*STATED TASK*. Please restate, exactly as written, the lines running from the beginning of the material through the line that has "1, 6), moss=.35)" in it.

◆ ◆ ◆ ◆ ◆

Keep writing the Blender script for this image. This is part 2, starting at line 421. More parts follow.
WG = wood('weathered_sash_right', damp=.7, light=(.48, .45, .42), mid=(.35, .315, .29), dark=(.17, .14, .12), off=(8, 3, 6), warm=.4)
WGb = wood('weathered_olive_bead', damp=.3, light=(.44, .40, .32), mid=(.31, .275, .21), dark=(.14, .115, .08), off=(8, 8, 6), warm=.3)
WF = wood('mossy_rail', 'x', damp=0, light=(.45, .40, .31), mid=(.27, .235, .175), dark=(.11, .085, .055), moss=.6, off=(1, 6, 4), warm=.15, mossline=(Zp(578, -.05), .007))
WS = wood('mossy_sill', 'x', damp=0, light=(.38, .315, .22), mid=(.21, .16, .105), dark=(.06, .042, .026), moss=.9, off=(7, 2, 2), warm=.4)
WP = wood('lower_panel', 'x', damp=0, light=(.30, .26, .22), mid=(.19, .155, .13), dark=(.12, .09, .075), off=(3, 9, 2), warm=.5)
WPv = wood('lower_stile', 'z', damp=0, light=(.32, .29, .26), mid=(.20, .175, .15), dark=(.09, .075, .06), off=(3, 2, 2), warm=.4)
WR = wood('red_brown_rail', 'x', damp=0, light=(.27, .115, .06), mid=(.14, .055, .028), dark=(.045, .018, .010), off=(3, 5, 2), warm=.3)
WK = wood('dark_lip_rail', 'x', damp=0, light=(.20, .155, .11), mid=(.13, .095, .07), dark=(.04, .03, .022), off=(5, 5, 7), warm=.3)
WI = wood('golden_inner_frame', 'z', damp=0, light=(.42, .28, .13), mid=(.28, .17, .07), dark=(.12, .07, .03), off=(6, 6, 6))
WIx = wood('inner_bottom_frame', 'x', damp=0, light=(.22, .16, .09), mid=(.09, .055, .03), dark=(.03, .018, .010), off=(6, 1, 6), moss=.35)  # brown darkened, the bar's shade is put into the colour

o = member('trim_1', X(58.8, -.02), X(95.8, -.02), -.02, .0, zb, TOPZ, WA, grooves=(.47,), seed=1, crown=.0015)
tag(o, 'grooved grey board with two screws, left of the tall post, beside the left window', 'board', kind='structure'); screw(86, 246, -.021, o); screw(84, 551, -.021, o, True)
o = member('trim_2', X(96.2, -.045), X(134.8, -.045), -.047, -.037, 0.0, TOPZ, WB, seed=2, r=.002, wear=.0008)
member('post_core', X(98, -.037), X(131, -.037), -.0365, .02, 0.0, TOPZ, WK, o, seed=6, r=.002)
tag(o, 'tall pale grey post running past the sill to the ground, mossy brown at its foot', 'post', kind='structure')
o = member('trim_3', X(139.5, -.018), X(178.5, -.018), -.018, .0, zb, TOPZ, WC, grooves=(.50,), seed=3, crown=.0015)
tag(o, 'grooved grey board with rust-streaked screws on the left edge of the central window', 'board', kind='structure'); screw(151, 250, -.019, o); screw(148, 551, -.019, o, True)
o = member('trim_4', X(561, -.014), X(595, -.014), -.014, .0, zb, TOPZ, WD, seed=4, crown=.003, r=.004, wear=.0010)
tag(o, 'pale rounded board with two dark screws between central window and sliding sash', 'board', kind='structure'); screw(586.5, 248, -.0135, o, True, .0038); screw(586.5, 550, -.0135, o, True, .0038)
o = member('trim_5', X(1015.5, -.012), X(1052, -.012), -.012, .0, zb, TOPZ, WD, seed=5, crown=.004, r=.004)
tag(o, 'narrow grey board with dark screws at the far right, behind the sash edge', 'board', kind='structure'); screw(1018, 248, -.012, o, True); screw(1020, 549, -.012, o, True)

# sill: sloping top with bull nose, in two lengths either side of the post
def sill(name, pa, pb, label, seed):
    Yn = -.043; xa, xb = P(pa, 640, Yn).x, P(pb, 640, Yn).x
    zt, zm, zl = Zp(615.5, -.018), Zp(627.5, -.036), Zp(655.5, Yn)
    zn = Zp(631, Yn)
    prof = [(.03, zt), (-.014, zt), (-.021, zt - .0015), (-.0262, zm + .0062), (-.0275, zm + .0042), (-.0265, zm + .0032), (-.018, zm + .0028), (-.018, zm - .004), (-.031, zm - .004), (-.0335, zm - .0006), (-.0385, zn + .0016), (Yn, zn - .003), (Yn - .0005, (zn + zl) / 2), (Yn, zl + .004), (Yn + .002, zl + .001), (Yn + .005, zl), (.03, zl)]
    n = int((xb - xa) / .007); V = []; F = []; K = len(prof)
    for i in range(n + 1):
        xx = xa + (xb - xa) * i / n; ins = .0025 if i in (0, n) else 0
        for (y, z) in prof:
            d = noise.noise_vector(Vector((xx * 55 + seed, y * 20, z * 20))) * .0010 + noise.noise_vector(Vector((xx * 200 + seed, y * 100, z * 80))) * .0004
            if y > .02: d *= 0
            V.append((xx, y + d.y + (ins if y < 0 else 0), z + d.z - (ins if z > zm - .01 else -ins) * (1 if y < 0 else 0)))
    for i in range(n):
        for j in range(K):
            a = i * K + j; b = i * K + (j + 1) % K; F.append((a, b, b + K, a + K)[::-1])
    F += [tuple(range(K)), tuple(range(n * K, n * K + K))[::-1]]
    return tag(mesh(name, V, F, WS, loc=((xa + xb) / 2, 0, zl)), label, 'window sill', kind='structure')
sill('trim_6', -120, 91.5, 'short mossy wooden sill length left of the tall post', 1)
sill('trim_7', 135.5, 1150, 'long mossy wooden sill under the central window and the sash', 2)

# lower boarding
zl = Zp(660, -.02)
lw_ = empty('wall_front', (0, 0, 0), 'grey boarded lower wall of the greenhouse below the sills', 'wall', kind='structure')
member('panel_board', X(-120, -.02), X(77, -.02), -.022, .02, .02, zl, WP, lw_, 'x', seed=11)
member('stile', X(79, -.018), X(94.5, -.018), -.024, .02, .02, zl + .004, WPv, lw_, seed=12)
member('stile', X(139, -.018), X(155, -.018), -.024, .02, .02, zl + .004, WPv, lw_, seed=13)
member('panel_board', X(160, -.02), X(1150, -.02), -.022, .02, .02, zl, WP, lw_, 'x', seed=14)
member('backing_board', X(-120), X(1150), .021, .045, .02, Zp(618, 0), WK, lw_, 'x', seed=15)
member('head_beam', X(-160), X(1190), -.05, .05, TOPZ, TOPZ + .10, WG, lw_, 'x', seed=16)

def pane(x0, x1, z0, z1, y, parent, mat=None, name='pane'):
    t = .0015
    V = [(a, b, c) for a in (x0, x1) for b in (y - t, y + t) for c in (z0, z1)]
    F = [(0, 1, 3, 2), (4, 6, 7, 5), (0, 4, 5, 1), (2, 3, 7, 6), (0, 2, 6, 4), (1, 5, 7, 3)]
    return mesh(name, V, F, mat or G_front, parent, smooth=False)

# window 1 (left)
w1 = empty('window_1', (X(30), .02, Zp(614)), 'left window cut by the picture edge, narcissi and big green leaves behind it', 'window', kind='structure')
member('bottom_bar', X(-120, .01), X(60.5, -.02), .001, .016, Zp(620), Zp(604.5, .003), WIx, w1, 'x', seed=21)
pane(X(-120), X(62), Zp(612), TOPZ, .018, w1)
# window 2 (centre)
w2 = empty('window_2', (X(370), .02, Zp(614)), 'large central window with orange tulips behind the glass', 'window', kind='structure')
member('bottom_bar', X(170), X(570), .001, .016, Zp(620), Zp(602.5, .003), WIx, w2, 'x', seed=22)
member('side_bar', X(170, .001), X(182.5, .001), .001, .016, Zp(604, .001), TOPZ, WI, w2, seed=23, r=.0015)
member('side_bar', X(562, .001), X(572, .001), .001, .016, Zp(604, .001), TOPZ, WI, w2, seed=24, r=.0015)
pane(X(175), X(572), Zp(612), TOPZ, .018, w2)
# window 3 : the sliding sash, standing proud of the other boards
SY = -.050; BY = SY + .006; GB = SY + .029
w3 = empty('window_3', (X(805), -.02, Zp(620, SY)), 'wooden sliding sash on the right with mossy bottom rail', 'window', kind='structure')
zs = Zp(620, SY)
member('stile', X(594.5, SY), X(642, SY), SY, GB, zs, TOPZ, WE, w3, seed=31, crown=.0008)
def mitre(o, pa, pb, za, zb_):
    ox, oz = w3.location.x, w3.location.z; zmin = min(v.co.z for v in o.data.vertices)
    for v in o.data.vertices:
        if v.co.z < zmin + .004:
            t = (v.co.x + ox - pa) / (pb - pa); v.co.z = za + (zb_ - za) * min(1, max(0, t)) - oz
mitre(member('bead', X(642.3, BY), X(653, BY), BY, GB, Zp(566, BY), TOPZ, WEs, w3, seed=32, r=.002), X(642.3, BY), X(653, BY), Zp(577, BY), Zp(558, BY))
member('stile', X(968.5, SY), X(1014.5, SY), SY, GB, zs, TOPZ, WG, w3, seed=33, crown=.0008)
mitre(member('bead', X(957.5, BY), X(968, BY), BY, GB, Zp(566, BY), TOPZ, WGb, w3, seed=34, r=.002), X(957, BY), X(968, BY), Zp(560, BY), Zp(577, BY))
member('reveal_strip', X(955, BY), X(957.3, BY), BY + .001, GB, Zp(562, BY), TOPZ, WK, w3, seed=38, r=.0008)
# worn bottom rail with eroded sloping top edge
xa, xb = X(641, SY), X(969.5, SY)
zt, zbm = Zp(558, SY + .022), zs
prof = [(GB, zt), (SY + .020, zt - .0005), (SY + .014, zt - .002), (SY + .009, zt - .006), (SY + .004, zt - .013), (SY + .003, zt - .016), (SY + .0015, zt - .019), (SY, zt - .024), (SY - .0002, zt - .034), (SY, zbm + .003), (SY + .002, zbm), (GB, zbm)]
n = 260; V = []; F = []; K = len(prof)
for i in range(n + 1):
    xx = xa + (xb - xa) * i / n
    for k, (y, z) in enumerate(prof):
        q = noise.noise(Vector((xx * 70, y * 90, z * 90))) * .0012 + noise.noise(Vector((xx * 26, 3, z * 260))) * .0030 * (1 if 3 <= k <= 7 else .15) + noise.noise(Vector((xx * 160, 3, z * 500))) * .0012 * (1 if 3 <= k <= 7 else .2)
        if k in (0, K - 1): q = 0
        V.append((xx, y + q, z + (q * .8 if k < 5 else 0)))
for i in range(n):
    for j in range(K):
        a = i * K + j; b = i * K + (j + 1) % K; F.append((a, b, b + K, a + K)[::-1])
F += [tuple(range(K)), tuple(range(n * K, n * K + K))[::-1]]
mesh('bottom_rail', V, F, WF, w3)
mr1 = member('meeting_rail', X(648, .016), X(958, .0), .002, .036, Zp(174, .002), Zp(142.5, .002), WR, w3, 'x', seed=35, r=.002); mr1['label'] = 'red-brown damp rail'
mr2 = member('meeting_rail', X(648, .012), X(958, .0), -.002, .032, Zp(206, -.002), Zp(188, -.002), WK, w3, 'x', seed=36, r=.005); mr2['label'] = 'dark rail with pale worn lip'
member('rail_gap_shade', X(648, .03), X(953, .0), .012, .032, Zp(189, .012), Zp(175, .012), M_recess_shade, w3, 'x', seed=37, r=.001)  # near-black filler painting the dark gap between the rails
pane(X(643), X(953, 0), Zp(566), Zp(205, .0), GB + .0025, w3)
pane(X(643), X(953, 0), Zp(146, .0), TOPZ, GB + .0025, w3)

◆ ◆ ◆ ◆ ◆

*EXERCISE RESPONSE*.
Keep writing the Blender script for this image. This is part 2, starting at line 421. More parts follow.
WG = wood('weathered_sash_right', damp=.7, light=(.48, .45, .42), mid=(.35, .315, .29), dark=(.17, .14, .12), off=(8, 3, 6), warm=.4)
WGb = wood('weathered_olive_bead', damp=.3, light=(.44, .40, .32), mid=(.31, .275, .21), dark=(.14, .115, .08), off=(8, 8, 6), warm=.3)
WF = wood('mossy_rail', 'x', damp=0, light=(.45, .40, .31), mid=(.27, .235, .175), dark=(.11, .085, .055), moss=.6, off=(1, 6, 4), warm=.15, mossline=(Zp(578, -.05), .007))
WS = wood('mossy_sill', 'x', damp=0, light=(.38, .315, .22), mid=(.21, .16, .105), dark=(.06, .042, .026), moss=.9, off=(7, 2, 2), warm=.4)
WP = wood('lower_panel', 'x', damp=0, light=(.30, .26, .22), mid=(.19, .155, .13), dark=(.12, .09, .075), off=(3, 9, 2), warm=.5)
WPv = wood('lower_stile', 'z', damp=0, light=(.32, .29, .26), mid=(.20, .175, .15), dark=(.09, .075, .06), off=(3, 2, 2), warm=.4)
WR = wood('red_brown_rail', 'x', damp=0, light=(.27, .115, .06), mid=(.14, .055, .028), dark=(.045, .018, .010), off=(3, 5, 2), warm=.3)
WK = wood('dark_lip_rail', 'x', damp=0, light=(.20, .155, .11), mid=(.13, .095, .07), dark=(.04, .03, .022), off=(5, 5, 7), warm=.3)
WI = wood('golden_inner_frame', 'z', damp=0, light=(.42, .28, .13), mid=(.28, .17, .07), dark=(.12, .07, .03), off=(6, 6, 6))
WIx = wood('inner_bottom_frame', 'x', damp=0, light=(.22, .16, .09), mid=(.09, .055, .03), dark=(.03, .018, .010), off=(6, 1, 6), moss=.35)  # brown darkened, the bar's shade is put into the colour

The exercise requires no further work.